4. Probabilistic attribute equivalence: Chatterjee and Segev proposed using all common attributes between two relations to determine entity equivalence. A comparison value is assigned based on a probabilistic model for each pair of records from two relations.

5. Using heuristic rules: Wang and Madnick attacked the problem using a knowledge-based approach. A set of heuristic rules is used to infer additional information about the object instances to be matched. Because the knowledge used is heuristic in nature, the matching result produced may not be correct.
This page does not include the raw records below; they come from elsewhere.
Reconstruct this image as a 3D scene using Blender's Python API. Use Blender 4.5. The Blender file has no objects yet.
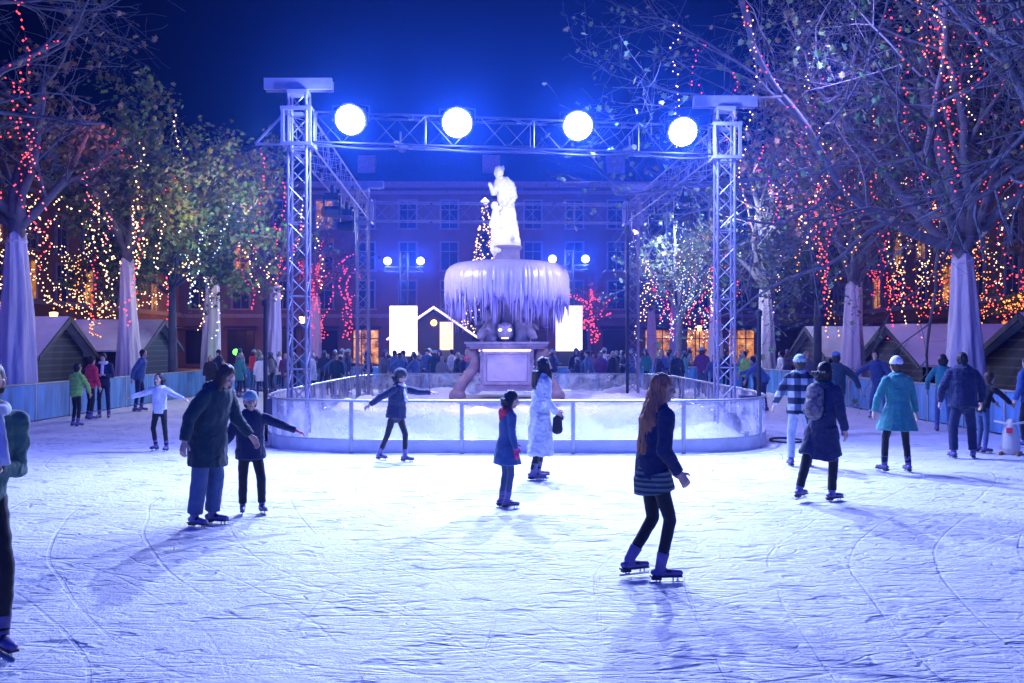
import bpy, math, random
import numpy as np
from mathutils import Vector, Matrix, noise

V = Vector
R = math.radians
rnd = random.Random(7)
scene = bpy.context.scene
COL = scene.collection
F = 1000.0          # focal length in pixels of the 1024 px frame
HZ = 346.0          # picture row of the horizon
EYE = 2.0


def at(px, py, d):
    """world point seen at a pixel, d metres away"""
    return V(((px - 512) * d / F, d, EYE + (HZ - py) * d / F))


def ground(px, py):
    d = EYE * F / (py - HZ)
    return V(((px - 512) * d / F, d, 0))


# ------------------------------------------------------------------ materials
def _n(nt, typ, **kw):
    n = nt.nodes.new(typ)
    for k, v in kw.items():
        if k in n.inputs:
            n.inputs[k].default_value = v
        else:
            setattr(n, k, v)
    return n


MATS = {}


def pmat(name, col, rough=.7, metal=0., var=.25, scale=6., bump=.25, bscale=40., bdist=.01, emit=None, estr=0., stretch=None, spec=.4, sheen=0.):
    if name in MATS:
        return MATS[name]
    m = bpy.data.materials.new(name)
    m.use_nodes = True
    nt = m.node_tree
    b = nt.nodes['Principled BSDF']
    b.inputs['Roughness'].default_value = rough
    b.inputs['Metallic'].default_value = metal
    b.inputs['Specular IOR Level'].default_value = spec
    if sheen:
        b.inputs['Sheen Weight'].default_value = sheen
    tc = _n(nt, 'ShaderNodeTexCoord')
    vec = tc.outputs['Object']
    if stretch:
        mp = _n(nt, 'ShaderNodeMapping')
        mp.inputs['Scale'].default_value = stretch
        nt.links.new(vec, mp.inputs['Vector'])
        vec = mp.outputs['Vector']
    n1 = _n(nt, 'ShaderNodeTexNoise', Scale=scale, Detail=5., Roughness=.6)
    nt.links.new(vec, n1.inputs['Vector'])
    rp = _n(nt, 'ShaderNodeValToRGB')
    c = V(col[:3])
    rp.color_ramp.elements[0].position = .3
    rp.color_ramp.elements[1].position = .72
    rp.color_ramp.elements[0].color = (*(c * (1 - var)), 1)
    rp.color_ramp.elements[1].color = (*[min(1, x * (1 + var)) for x in c], 1)
    nt.links.new(n1.outputs['Fac'], rp.inputs['Fac'])
    nt.links.new(rp.outputs['Color'], b.inputs['Base Color'])
    if bump:
        n2 = _n(nt, 'ShaderNodeTexNoise', Scale=bscale, Detail=4.)
        nt.links.new(vec, n2.inputs['Vector'])
        bp = _n(nt, 'ShaderNodeBump', Strength=bump, Distance=bdist)
        nt.links.new(n2.outputs['Fac'], bp.inputs['Height'])
        nt.links.new(bp.outputs['Normal'], b.inputs['Normal'])
    if emit:
        b.inputs['Emission Color'].default_value = (*emit, 1)
        b.inputs['Emission Strength'].default_value = estr
        m.cycles.emission_sampling = 'NONE'
    MATS[name] = m
    return m


def banded(name, c1, c2, axis='Z', freq=20., duty=.5, rough=.8, soft=.08, bump=.0, distort=0.):
    """bands of two colours: ribs, boards, quilting"""
    if name in MATS:
        return MATS[name]
    m = pmat(name, c1, rough=rough)
    nt = m.node_tree
    b = nt.nodes['Principled BSDF']
    tc = _n(nt, 'ShaderNodeTexCoord')
    w = _n(nt, 'ShaderNodeTexWave', wave_type='BANDS', bands_direction=axis, wave_profile='SAW', Scale=freq, Distortion=distort)
    nt.links.new(tc.outputs['Object'], w.inputs['Vector'])
    rp = _n(nt, 'ShaderNodeValToRGB')
    e = rp.color_ramp.elements
    e[0].position = max(0, duty - soft)
    e[1].position = min(1, duty + soft)
    e[0].color = (1, 1, 1, 1)
    e[1].color = (0, 0, 0, 1)
    nt.links.new(w.outputs['Fac'], rp.inputs['Fac'])
    mx = _n(nt, 'ShaderNodeMix', data_type='RGBA')
    old = b.inputs['Base Color'].links[0].from_socket
    nt.links.new(rp.outputs['Color'], mx.inputs['Factor'])
    nt.links.new(old, mx.inputs[6])
    mx.inputs[7].default_value = (*c2, 1)
    nt.links.new(rp.outputs['Color'], mx.inputs['Factor'])
    nt.links.new(mx.outputs[2], b.inputs['Base Color'])
    if bump:
        bp = _n(nt, 'ShaderNodeBump', Strength=bump, Distance=.02)
        nt.links.new(w.outputs['Fac'], bp.inputs['Height'])
        nt.links.new(bp.outputs['Normal'], b.inputs['Normal'])
    return m


def emat(name, col, s):
    if name in MATS:
        return MATS[name]
    m = bpy.data.materials.new(name)
    m.use_nodes = True
    nt = m.node_tree
    nt.nodes.clear()
    e = _n(nt, 'ShaderNodeEmission', Color=(*col, 1), Strength=s)
    o = _n(nt, 'ShaderNodeOutputMaterial')
    nt.links.new(e.outputs[0], o.inputs['Surface'])
    m.cycles.emission_sampling = 'NONE'
    MATS[name] = m
    return m


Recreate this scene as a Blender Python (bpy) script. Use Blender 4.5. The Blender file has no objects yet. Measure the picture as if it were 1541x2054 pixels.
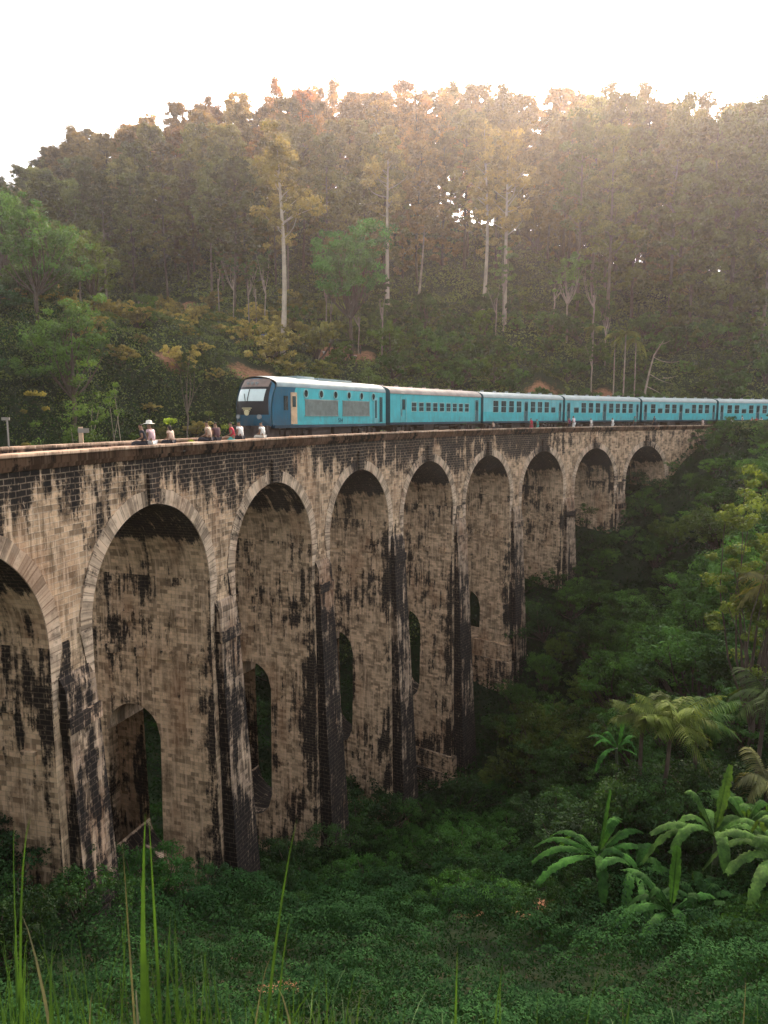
import bpy, math, random
import numpy as np
from mathutils import Vector

# ------------------------------------------------------------------ camera, sky, sun
sc = bpy.context.scene
COL = sc.collection
F = 1438.0; PITCH = 0.133                     # focal length in photo pixels, downward tilt
cam_d = bpy.data.cameras.new('camera'); cam = bpy.data.objects.new('camera', cam_d); COL.objects.link(cam)
cam.location = (0, 0, 0); cam.rotation_euler = (math.pi / 2 - PITCH, 0, 0)
cam_d.sensor_fit = 'VERTICAL'; cam_d.sensor_height = 36; cam_d.sensor_width = 27; cam_d.lens = F / 2054 * 36
cam_d.clip_start = 0.05; cam_d.clip_end = 6000
cam_d.dof.use_dof = True; cam_d.dof.focus_distance = 45; cam_d.dof.aperture_fstop = 9
sc.camera = cam

SUN_EL, SUN_AZ = math.radians(31), math.radians(14)     # azimuth measured from +Y towards +X (behind the hill)
wd = bpy.data.worlds.new('World'); sc.world = wd; wd.use_nodes = True
wn = wd.node_tree; bg = wn.nodes['Background']
sky = wn.nodes.new('ShaderNodeTexSky'); sky.sky_type = 'NISHITA'; sky.sun_disc = False
sky.sun_elevation = SUN_EL; sky.sun_rotation = SUN_AZ
sky.air_density = 1.3; sky.dust_density = 5.0; sky.ozone_density = 1.0
hsv = wn.nodes.new('ShaderNodeHueSaturation'); hsv.inputs['Saturation'].default_value = 0.18
wn.links.new(sky.outputs[0], hsv.inputs['Color']); wn.links.new(hsv.outputs[0], bg.inputs['Color'])
bg.inputs['Strength'].default_value = 0.15
sun_d = bpy.data.lights.new('sun', 'SUN'); sun_d.energy = 3.0; sun_d.angle = math.radians(12); sun_d.color = (1, 0.70, 0.48)
sun = bpy.data.objects.new('sun', sun_d); COL.objects.link(sun)
sdir = Vector((math.sin(SUN_AZ) * math.cos(SUN_EL), math.cos(SUN_AZ) * math.cos(SUN_EL), math.sin(SUN_EL)))
sun.rotation_euler = sdir.to_track_quat('Z', 'Y').to_euler(); sun.location = (30, 200, 150)
sc.view_settings.view_transform = 'Standard'; sc.view_settings.look = 'None'
sc.view_settings.exposure = 1.68; sc.view_settings.gamma = 1
sc.cycles.max_bounces = 6; sc.cycles.transparent_max_bounces = 8; sc.cycles.volume_bounces = 0
sc.cycles.use_denoising = True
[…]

Solution of Entity Identification Problem

We propose a new approach to solve the entity identification problem. This approach differs from previous approaches in the following aspects:

  1. Our technique is developed assuming that a sound matching result is desired. For example, a company that wants to dismiss employees with sales performance below expectation requires matching the employee records in one database and their performance records in another. The matched records must be correct; otherwise, some people may be wrongly fired. Our technique achieves soundness by using valid constraints about the integrated real world to perform matching. Object instances are matched only when they satisfy some identity rule. This contrasts with some approaches that rely heavily on heuristics or a probabilistic model.
  2. Our technique removes the requirement for a common key between relations to be matched. This offers a more general approach toward entity identification.
  3. Using a matching table to contain the result of entity identification, our technique does not exclude the use of other approaches to assert additional possible matching record pairs in the table. For example, a knowledgeable user can add entries directly to the matching table.